The growing need for accurate and efficient land cover classification and disturbance mapping has driven the development of advanced methodologies and technologies. One significant challenge faced by researchers and scientists is the collection and use of high-quality training data. This hurdle is especially noticeable for large area classifications, where training data must be defined with minimal error and at higher spatial resolution than the satellite data being classified or validated. To address this need, the use of commercial high-resolution data (less than 10 meters) enables accurate training data generation for applications using 30-meter Landsat and 10 to 20-meter Sentinel-2 data. Implementing deep learning and active learning techniques is essential to leveraging this high-resolution data effectively.
1. Initial Training
Initially, the development of a U-Net model utilizes two primary approaches to obtain training data. First, researchers train U-Net models on coarser resolution burned and unburned validation data. This data originates from a globally distributed set of manually labeled 30-meter Landsat images, providing a diverse and extensive training dataset for the model. Alternatively, high-resolution PlanetScope images of forest environments are manually annotated to indicate tree and no-tree classes. This manual annotation process ensures precise training data, reflecting the intricate variations present in natural landscapes.

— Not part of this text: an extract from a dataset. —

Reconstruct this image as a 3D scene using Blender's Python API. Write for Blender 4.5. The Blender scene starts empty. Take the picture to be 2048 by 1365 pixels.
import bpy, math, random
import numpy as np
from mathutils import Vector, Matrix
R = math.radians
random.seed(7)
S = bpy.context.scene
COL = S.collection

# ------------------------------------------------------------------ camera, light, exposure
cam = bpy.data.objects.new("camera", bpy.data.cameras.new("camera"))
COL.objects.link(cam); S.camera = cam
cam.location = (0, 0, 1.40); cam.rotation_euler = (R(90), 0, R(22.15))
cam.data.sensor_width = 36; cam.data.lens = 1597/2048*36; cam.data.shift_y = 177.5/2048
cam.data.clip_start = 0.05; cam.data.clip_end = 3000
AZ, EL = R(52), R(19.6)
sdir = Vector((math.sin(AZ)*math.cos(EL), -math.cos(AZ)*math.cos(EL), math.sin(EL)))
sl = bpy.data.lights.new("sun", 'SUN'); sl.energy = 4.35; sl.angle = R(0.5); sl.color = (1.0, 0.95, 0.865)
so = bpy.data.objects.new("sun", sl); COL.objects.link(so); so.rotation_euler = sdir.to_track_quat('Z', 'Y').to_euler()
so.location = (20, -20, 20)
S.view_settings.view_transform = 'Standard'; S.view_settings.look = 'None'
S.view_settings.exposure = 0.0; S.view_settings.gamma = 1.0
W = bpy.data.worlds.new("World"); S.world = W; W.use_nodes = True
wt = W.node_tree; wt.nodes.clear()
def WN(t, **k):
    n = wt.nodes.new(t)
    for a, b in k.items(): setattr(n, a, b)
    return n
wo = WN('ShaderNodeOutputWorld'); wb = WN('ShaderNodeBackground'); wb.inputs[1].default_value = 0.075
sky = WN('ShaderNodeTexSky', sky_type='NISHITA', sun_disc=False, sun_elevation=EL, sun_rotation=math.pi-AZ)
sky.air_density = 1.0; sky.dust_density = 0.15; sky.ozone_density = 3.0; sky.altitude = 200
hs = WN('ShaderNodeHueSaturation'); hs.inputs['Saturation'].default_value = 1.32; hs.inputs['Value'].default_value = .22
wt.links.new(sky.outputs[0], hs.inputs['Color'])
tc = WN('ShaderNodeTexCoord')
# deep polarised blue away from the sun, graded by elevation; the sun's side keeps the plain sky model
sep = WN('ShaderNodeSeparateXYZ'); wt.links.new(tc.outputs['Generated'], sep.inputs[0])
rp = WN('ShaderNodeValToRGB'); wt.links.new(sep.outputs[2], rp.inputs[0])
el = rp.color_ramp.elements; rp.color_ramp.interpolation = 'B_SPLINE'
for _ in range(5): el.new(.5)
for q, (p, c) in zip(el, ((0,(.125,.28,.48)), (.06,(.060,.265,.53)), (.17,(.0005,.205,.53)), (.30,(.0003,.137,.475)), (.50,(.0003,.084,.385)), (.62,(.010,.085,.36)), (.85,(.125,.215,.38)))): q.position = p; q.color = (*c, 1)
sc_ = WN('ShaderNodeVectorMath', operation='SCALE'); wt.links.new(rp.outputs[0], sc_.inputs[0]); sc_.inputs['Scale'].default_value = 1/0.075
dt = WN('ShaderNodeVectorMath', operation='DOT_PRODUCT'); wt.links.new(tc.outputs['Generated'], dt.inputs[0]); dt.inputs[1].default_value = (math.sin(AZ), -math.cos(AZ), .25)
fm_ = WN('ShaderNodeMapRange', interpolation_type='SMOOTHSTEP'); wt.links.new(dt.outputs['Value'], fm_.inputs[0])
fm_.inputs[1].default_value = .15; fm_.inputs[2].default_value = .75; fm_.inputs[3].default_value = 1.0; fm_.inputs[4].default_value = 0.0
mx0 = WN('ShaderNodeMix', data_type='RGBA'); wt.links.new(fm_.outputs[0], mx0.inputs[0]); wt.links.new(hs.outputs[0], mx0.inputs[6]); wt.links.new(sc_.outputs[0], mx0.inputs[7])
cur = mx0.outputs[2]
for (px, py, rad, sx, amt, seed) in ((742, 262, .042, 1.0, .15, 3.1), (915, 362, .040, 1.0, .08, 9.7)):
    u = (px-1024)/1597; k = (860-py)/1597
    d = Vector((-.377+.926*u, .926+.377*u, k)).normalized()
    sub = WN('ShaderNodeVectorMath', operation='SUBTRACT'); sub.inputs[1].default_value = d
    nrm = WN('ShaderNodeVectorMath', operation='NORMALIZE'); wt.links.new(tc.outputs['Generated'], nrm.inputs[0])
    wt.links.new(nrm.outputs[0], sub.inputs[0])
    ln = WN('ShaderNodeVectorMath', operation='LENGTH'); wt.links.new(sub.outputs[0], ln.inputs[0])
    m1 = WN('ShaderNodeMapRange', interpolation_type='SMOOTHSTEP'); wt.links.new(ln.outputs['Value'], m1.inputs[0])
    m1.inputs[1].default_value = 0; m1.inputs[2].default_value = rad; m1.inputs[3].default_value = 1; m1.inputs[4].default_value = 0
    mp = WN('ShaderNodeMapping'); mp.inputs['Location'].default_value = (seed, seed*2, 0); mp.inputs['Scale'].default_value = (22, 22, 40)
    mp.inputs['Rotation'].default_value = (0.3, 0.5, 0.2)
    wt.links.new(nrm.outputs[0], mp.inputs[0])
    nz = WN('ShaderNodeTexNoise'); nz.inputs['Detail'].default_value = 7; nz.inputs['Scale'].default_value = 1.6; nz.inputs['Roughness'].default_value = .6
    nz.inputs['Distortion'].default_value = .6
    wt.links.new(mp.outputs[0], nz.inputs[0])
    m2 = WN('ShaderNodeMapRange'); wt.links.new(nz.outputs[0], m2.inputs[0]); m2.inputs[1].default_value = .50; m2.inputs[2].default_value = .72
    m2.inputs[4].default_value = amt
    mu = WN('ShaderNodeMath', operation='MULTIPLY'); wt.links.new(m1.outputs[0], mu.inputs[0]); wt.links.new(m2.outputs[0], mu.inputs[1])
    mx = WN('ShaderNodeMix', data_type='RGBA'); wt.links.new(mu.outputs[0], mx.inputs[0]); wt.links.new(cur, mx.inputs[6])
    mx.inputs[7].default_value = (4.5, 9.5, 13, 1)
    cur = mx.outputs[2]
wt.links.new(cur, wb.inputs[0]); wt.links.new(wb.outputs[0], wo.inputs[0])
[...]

By leveraging these two approaches, researchers develop an initial U-Net model capable of classifying land cover types and disturbances with a reasonable level of accuracy. The higher resolution of the PlanetScope images allows for more detailed mapping compared to the coarser resolution Landsat images. The combination of these data sources produces a robust starting point for the model, ready for further refinement and accuracy improvement through the active learning process.
2. Preliminary Classification
Once the initial U-Net model is trained, the next step involves applying it to classify a small number of unlabeled PlanetScope images. This preliminary classification serves as a test run for the model, allowing researchers to assess its performance and accuracy in real-world scenarios. By classifying these images, the U-Net model generates initial predictions for burned areas, tree cover, and other land cover types.
After obtaining these initial classifications, researchers conduct a thorough quality assessment of the classified images. This assessment involves comparing the model’s predictions to the actual land cover visible in the PlanetScope images. Any discrepancies or errors identified during this process are manually corrected, ensuring that the classified images accurately reflect the ground truth. These manually corrected images become valuable additions to the training dataset, further enhancing the model’s accuracy and performance.
3. Validation Assessment
After preliminary classification and quality assessment, the refined U-Net model is tested on a fixed set of validation images. This validation set consists of images that were previously and independently annotated, providing a reliable benchmark for assessing the model’s performance. By applying the U-Net to this validation set, researchers can evaluate the model’s classification accuracy comprehensively.
The process involves calculating various performance metrics, such as precision, recall, and overall accuracy, to determine the model’s effectiveness in identifying different land cover types and disturbances. These metrics offer insights into the model’s strengths and weaknesses, highlighting areas where further improvements may be necessary. The assessment results guide researchers in making informed decisions about the next steps in the active learning process.
4. Accuracy Check
Once the validation assessment is complete, researchers must decide whether the model’s classification accuracy is sufficiently high to consider the process finished. If the model demonstrates a high level of accuracy, correctly identifying and classifying land cover types and disturbances, the active learning process can be concluded. This decision is critical for ensuring that the final model meets the required standards for accurate land cover mapping.
Achieving high classification accuracy signifies that the model has effectively learned from the diverse training data and can consistently produce reliable results. However, if the accuracy falls short of expectations, further iterations of the active learning process are necessary. This iterative approach ensures continuous improvement and refinement of the model, ultimately leading to a highly accurate and reliable land cover classification tool.
5. Iteration
If the validation assessment shows that the classification accuracy is still not satisfactory, the active learning process moves into an iterative phase. In this stage, the corrected PlanetScope images from the initial classification are added to the existing training dataset. This updated dataset provides the U-Net model with new, high-quality examples to learn from, enhancing its ability to accurately classify land cover.
The U-Net model is then retrained using this expanded training set, which incorporates the latest corrections and refinements. Following this retraining, the model is used again to classify a small batch of unlabeled PlanetScope images, followed by a quality assessment and manual correction. This iterative procedure repeats until the model achieves the necessary level of classification accuracy.
Through repeated iterations, the U-Net model continually improves, becoming more skilled at identifying subtle variations in land cover and disturbances. The ultimate outcome is a highly accurate tool for large-scale land cover classification and disturbance mapping, powered by high-resolution training data and active learning techniques.